──────── DATA SEGMENT

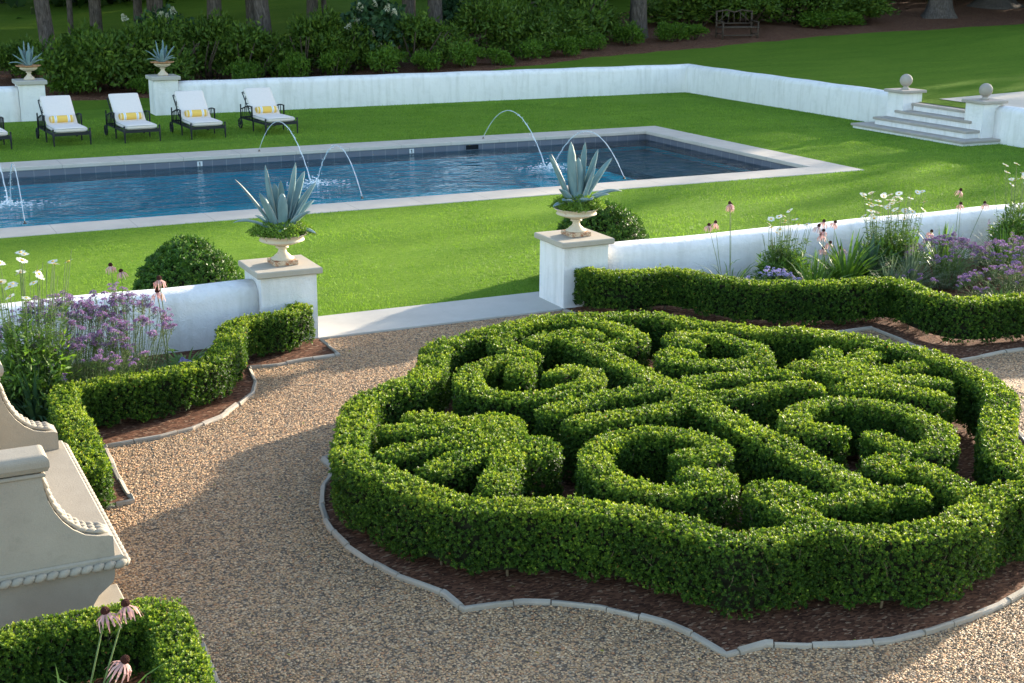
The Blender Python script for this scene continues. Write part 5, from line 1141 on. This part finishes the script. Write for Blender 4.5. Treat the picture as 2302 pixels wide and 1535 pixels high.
# ------------------------------------------------------------------ loose ground cover: grass blades, pebbles, chips
def grass_blades(n, x0, x1, y0, y1, h, name):
    x = rs.uniform(x0, x1, n); y = y0+(y1-y0)*rs.uniform(0, 1, n)**1.35
    ok = ~((x > PX0-CW-.01) & (x < PX1+CW+.01) & (y > PY0-CW-.01) & (y < PY1+CW+.01)); x, y = x[ok], y[ok]; k = len(x)
    P = np.column_stack([x, y, np.full(k, .0)]); d = np.hypot(x, y); s = np.clip(d/16, .9, 2.2)
    a = rs.uniform(0, 6.28, k); lean = rs.uniform(.1, .9, k); t = np.column_stack([np.cos(a)*lean, np.sin(a)*lean, np.ones(k)]); hh = h*rs.uniform(.5, 1.2, k)*(.8+.35*wob(P, 1.3))
    w = np.column_stack([-np.sin(a), np.cos(a), 0*a])*(.0028*s)[:, None]*rs.uniform(.7, 1.3, (k, 1)); T = P+t*(hh*np.sqrt(s))[:, None]
    V = np.stack([P-w, P+w, T+w*.25, T-w*.25], 1); r = np.clip(rs.beta(2, 2, k)+wob(P*np.array([.35, 1, 1]), 4.)*.14+wob(P, .9)*.12, 0, 1)
    tag(link(name, quads_mesh(name, V, r), 'blade'), kind='stuff')
grass_blades(520000, -6, 24.3, 15.16, 36.4, .021, 'grass')
def pebbles(n, poly_test, name, mat, x0, x1, y0, y1, r0, r1, z):
    x = rs.uniform(x0, x1, n); y = y0+(y1-y0)*rs.uniform(0, 1, n)**1.2; k = poly_test(x, y); x, y = x[k], y[k]; n = len(x)
    R = rs.uniform(r0, r1, n); T = np.array([(1, 0, 0), (0, 1, 0), (-1, 0, 0), (0, -1, 0), (0, 0, 1)], float)
    a = rs.uniform(0, 6.28, n); sx, sy, sz = R*rs.uniform(.8, 1.5, n), R*rs.uniform(.7, 1.1, n), R*rs.uniform(.5, .9, n)
    q = T[None]*np.stack([sx, sy, sz], 1)[:, None]; c, s = np.cos(a)[:, None], np.sin(a)[:, None]
    X = q[:, :, 0]*c-q[:, :, 1]*s+x[:, None]; Y = q[:, :, 0]*s+q[:, :, 1]*c+y[:, None]; Z = q[:, :, 2]+z+rs.uniform(-.003, .002, (n, 1))
    B = np.stack([X, Y, Z], -1); quad = np.empty((n*4, 4, 3), np.float32)
    for i in range(4):
        quad[i::4, 0] = B[:, i]; quad[i::4, 1] = B[:, (i+1) % 4]; quad[i::4, 2] = B[:, 4]*.85+B[:, (i+1) % 4]*.15; quad[i::4, 3] = B[:, 4]
    tag(link(name, quads_mesh(name, quad, np.repeat(rs.uniform(0, 1, n), 4)), mat), kind='stuff')
def inpoly(poly):
    q = np.array(poly)
    def t(x, y):
        c = np.zeros(len(x), bool); j = len(q)-1
        for i in range(len(q)):
            m_ = ((q[i, 1] > y) != (q[j, 1] > y)) & (x < (q[j, 0]-q[i, 0])*(y-q[i, 1])/(q[j, 1]-q[i, 1]+1e-12)+q[i, 0]); c ^= m_; j = i
        return c
    return t
n = 130; P = np.column_stack([rs.uniform(.5, 11, n), rs.uniform(5.6, 14, n), np.full(n, .006)]); P2 = np.column_stack([rs.uniform(-2, 23, 90), rs.uniform(15.5, 36, 90), np.full(90, .02)]); P = np.vstack([P, P2])
tag(link('fallen_leaves', quads_mesh('fallen_leaves', leaves2(P, np.tile([0, 0, 1.], (len(P), 1)), .034, .018, .25, .05, 0), rs.uniform(.94, 1, len(P))), 'box'), kind='stuff')
R1 = inpoly(ring); L1 = inpoly([tuple(q) for q in EP['left']]+[(1.2, 10.32), (-4, 10.3), (-4, 14.36), (4.7, 14.36)]); B1 = inpoly([(1.775, 7.814), (1.74, 7.43), (1.713, 7.019), (1.6, 5.5), (-2, 5.5), (-2, 7.8)]); RB = inpoly([tuple(q) for q in EP['right']]+[(20, 11), (20, 14.36), (7.85, 14.36)])
pebbles(190000, lambda x, y: ~(R1(x, y) | L1(x, y) | B1(x, y) | RB(x, y)), 'gravel', 'pebble', .3, 10.5, 5.0, 14.2, .0048, .0092, -.009)
pebbles(2600, lambda x, y: R1(x, y) | L1(x, y) | RB(x, y), 'litter', 'pebble', 1, 13, 5.8, 13.6, .003, .006, .010)

# ------------------------------------------------------------------ camera, light, view
f_px, pit, yaw, rol = 3094.31964, .276400691, .465829765, .00798437
fw = np.array([math.sin(yaw)*math.cos(pit), math.cos(yaw)*math.cos(pit), -math.sin(pit)]); r_ = np.cross(fw, [0, 0, 1.]); r_ /= np.linalg.norm(r_); u_ = np.cross(r_, fw)
c, s = math.cos(rol), math.sin(rol); r2, u2 = c*r_+s*u_, -s*r_+c*u_
cd = bpy.data.cameras.new('camera'); cam = bpy.data.objects.new('camera', cd); COL.objects.link(cam)
from mathutils import Matrix
mw = Matrix(((r2[0], u2[0], -fw[0], 0), (r2[1], u2[1], -fw[1], 0), (r2[2], u2[2], -fw[2], 4.2), (0, 0, 0, 1)))
cam.matrix_world = mw; cd.sensor_fit = 'HORIZONTAL'; cd.sensor_width = 36; cd.lens = f_px/2302*36; cd.clip_start = .1; cd.clip_end = 2000
scene.camera = cam
SUN_AZ, SUN_EL = math.radians(20), math.radians(13.2)     # azimuth from +X towards +Y
w = bpy.data.worlds.new('World'); scene.world = w; w.use_nodes = True
nt = w.node_tree; bg = nt.nodes['Background']; sky = nt.nodes.new('ShaderNodeTexSky'); sky.sky_type = 'NISHITA'; sky.sun_disc = False
sky.sun_elevation = SUN_EL; sky.sun_rotation = PI/2-SUN_AZ; sky.air_density = 1.; sky.dust_density = 1.; sky.ozone_density = 1.
nt.links.new(sky.outputs[0], bg.inputs[0]); bg.inputs[1].default_value = .15
sd = bpy.data.lights.new('sun', 'SUN'); so = bpy.data.objects.new('sun', sd); COL.objects.link(so); sd.energy = 4.0; sd.angle = math.radians(.9); sd.color = (1., .87, .68)
from mathutils import Vector
dv = Vector((math.cos(SUN_EL)*math.cos(SUN_AZ), math.cos(SUN_EL)*math.sin(SUN_AZ), math.sin(SUN_EL))); so.rotation_euler = dv.to_track_quat('Z', 'Y').to_euler()
vs = scene.view_settings; vs.view_transform = 'Standard'; vs.look = 'None'; vs.gamma = 1; vs.exposure = 1.95; vs.use_curve_mapping = False
scene.cycles.max_bounces = 8; scene.cycles.transparent_max_bounces = 12
print('hedge leaves', TOTAL[0])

────────────────

→ **DESCRIPTION OF THE TASK**
Every line of text is to be repeated exactly; pictures are left out.

→ **SOLUTION TO THIS PROBLEM**
The Blender Python script for this scene continues. Write part 5, from line 1141 on. This part finishes the script. Write for Blender 4.5. Treat the picture as 2302 pixels wide and 1535 pixels high.
# ------------------------------------------------------------------ loose ground cover: grass blades, pebbles, chips
def grass_blades(n, x0, x1, y0, y1, h, name):
    x = rs.uniform(x0, x1, n); y = y0+(y1-y0)*rs.uniform(0, 1, n)**1.35
    ok = ~((x > PX0-CW-.01) & (x < PX1+CW+.01) & (y > PY0-CW-.01) & (y < PY1+CW+.01)); x, y = x[ok], y[ok]; k = len(x)
    P = np.column_stack([x, y, np.full(k, .0)]); d = np.hypot(x, y); s = np.clip(d/16, .9, 2.2)
    a = rs.uniform(0, 6.28, k); lean = rs.uniform(.1, .9, k); t = np.column_stack([np.cos(a)*lean, np.sin(a)*lean, np.ones(k)]); hh = h*rs.uniform(.5, 1.2, k)*(.8+.35*wob(P, 1.3))
    w = np.column_stack([-np.sin(a), np.cos(a), 0*a])*(.0028*s)[:, None]*rs.uniform(.7, 1.3, (k, 1)); T = P+t*(hh*np.sqrt(s))[:, None]
    V = np.stack([P-w, P+w, T+w*.25, T-w*.25], 1); r = np.clip(rs.beta(2, 2, k)+wob(P*np.array([.35, 1, 1]), 4.)*.14+wob(P, .9)*.12, 0, 1)
    tag(link(name, quads_mesh(name, V, r), 'blade'), kind='stuff')
grass_blades(520000, -6, 24.3, 15.16, 36.4, .021, 'grass')
def pebbles(n, poly_test, name, mat, x0, x1, y0, y1, r0, r1, z):
    x = rs.uniform(x0, x1, n); y = y0+(y1-y0)*rs.uniform(0, 1, n)**1.2; k = poly_test(x, y); x, y = x[k], y[k]; n = len(x)
    R = rs.uniform(r0, r1, n); T = np.array([(1, 0, 0), (0, 1, 0), (-1, 0, 0), (0, -1, 0), (0, 0, 1)], float)
    a = rs.uniform(0, 6.28, n); sx, sy, sz = R*rs.uniform(.8, 1.5, n), R*rs.uniform(.7, 1.1, n), R*rs.uniform(.5, .9, n)
    q = T[None]*np.stack([sx, sy, sz], 1)[:, None]; c, s = np.cos(a)[:, None], np.sin(a)[:, None]
    X = q[:, :, 0]*c-q[:, :, 1]*s+x[:, None]; Y = q[:, :, 0]*s+q[:, :, 1]*c+y[:, None]; Z = q[:, :, 2]+z+rs.uniform(-.003, .002, (n, 1))
    B = np.stack([X, Y, Z], -1); quad = np.empty((n*4, 4, 3), np.float32)
    for i in range(4):
        quad[i::4, 0] = B[:, i]; quad[i::4, 1] = B[:, (i+1) % 4]; quad[i::4, 2] = B[:, 4]*.85+B[:, (i+1) % 4]*.15; quad[i::4, 3] = B[:, 4]
    tag(link(name, quads_mesh(name, quad, np.repeat(rs.uniform(0, 1, n), 4)), mat), kind='stuff')
def inpoly(poly):
    q = np.array(poly)
    def t(x, y):
        c = np.zeros(len(x), bool); j = len(q)-1
        for i in range(len(q)):
            m_ = ((q[i, 1] > y) != (q[j, 1] > y)) & (x < (q[j, 0]-q[i, 0])*(y-q[i, 1])/(q[j, 1]-q[i, 1]+1e-12)+q[i, 0]); c ^= m_; j = i
        return c
    return t
n = 130; P = np.column_stack([rs.uniform(.5, 11, n), rs.uniform(5.6, 14, n), np.full(n, .006)]); P2 = np.column_stack([rs.uniform(-2, 23, 90), rs.uniform(15.5, 36, 90), np.full(90, .02)]); P = np.vstack([P, P2])
tag(link('fallen_leaves', quads_mesh('fallen_leaves', leaves2(P, np.tile([0, 0, 1.], (len(P), 1)), .034, .018, .25, .05, 0), rs.uniform(.94, 1, len(P))), 'box'), kind='stuff')
R1 = inpoly(ring); L1 = inpoly([tuple(q) for q in EP['left']]+[(1.2, 10.32), (-4, 10.3), (-4, 14.36), (4.7, 14.36)]); B1 = inpoly([(1.775, 7.814), (1.74, 7.43), (1.713, 7.019), (1.6, 5.5), (-2, 5.5), (-2, 7.8)]); RB = inpoly([tuple(q) for q in EP['right']]+[(20, 11), (20, 14.36), (7.85, 14.36)])
pebbles(190000, lambda x, y: ~(R1(x, y) | L1(x, y) | B1(x, y) | RB(x, y)), 'gravel', 'pebble', .3, 10.5, 5.0, 14.2, .0048, .0092, -.009)
pebbles(2600, lambda x, y: R1(x, y) | L1(x, y) | RB(x, y), 'litter', 'pebble', 1, 13, 5.8, 13.6, .003, .006, .010)

# ------------------------------------------------------------------ camera, light, view
f_px, pit, yaw, rol = 3094.31964, .276400691, .465829765, .00798437
fw = np.array([math.sin(yaw)*math.cos(pit), math.cos(yaw)*math.cos(pit), -math.sin(pit)]); r_ = np.cross(fw, [0, 0, 1.]); r_ /= np.linalg.norm(r_); u_ = np.cross(r_, fw)
c, s = math.cos(rol), math.sin(rol); r2, u2 = c*r_+s*u_, -s*r_+c*u_
cd = bpy.data.cameras.new('camera'); cam = bpy.data.objects.new('camera', cd); COL.objects.link(cam)
from mathutils import Matrix
mw = Matrix(((r2[0], u2[0], -fw[0], 0), (r2[1], u2[1], -fw[1], 0), (r2[2], u2[2], -fw[2], 4.2), (0, 0, 0, 1)))
cam.matrix_world = mw; cd.sensor_fit = 'HORIZONTAL'; cd.sensor_width = 36; cd.lens = f_px/2302*36; cd.clip_start = .1; cd.clip_end = 2000
scene.camera = cam
SUN_AZ, SUN_EL = math.radians(20), math.radians(13.2)     # azimuth from +X towards +Y
w = bpy.data.worlds.new('World'); scene.world = w; w.use_nodes = True
nt = w.node_tree; bg = nt.nodes['Background']; sky = nt.nodes.new('ShaderNodeTexSky'); sky.sky_type = 'NISHITA'; sky.sun_disc = False
sky.sun_elevation = SUN_EL; sky.sun_rotation = PI/2-SUN_AZ; sky.air_density = 1.; sky.dust_density = 1.; sky.ozone_density = 1.
nt.links.new(sky.outputs[0], bg.inputs[0]); bg.inputs[1].default_value = .15
sd = bpy.data.lights.new('sun', 'SUN'); so = bpy.data.objects.new('sun', sd); COL.objects.link(so); sd.energy = 4.0; sd.angle = math.radians(.9); sd.color = (1., .87, .68)
from mathutils import Vector
dv = Vector((math.cos(SUN_EL)*math.cos(SUN_AZ), math.cos(SUN_EL)*math.sin(SUN_AZ), math.sin(SUN_EL))); so.rotation_euler = dv.to_track_quat('Z', 'Y').to_euler()
vs = scene.view_settings; vs.view_transform = 'Standard'; vs.look = 'None'; vs.gamma = 1; vs.exposure = 1.95; vs.use_curve_mapping = False
scene.cycles.max_bounces = 8; scene.cycles.transparent_max_bounces = 12
print('hedge leaves', TOTAL[0])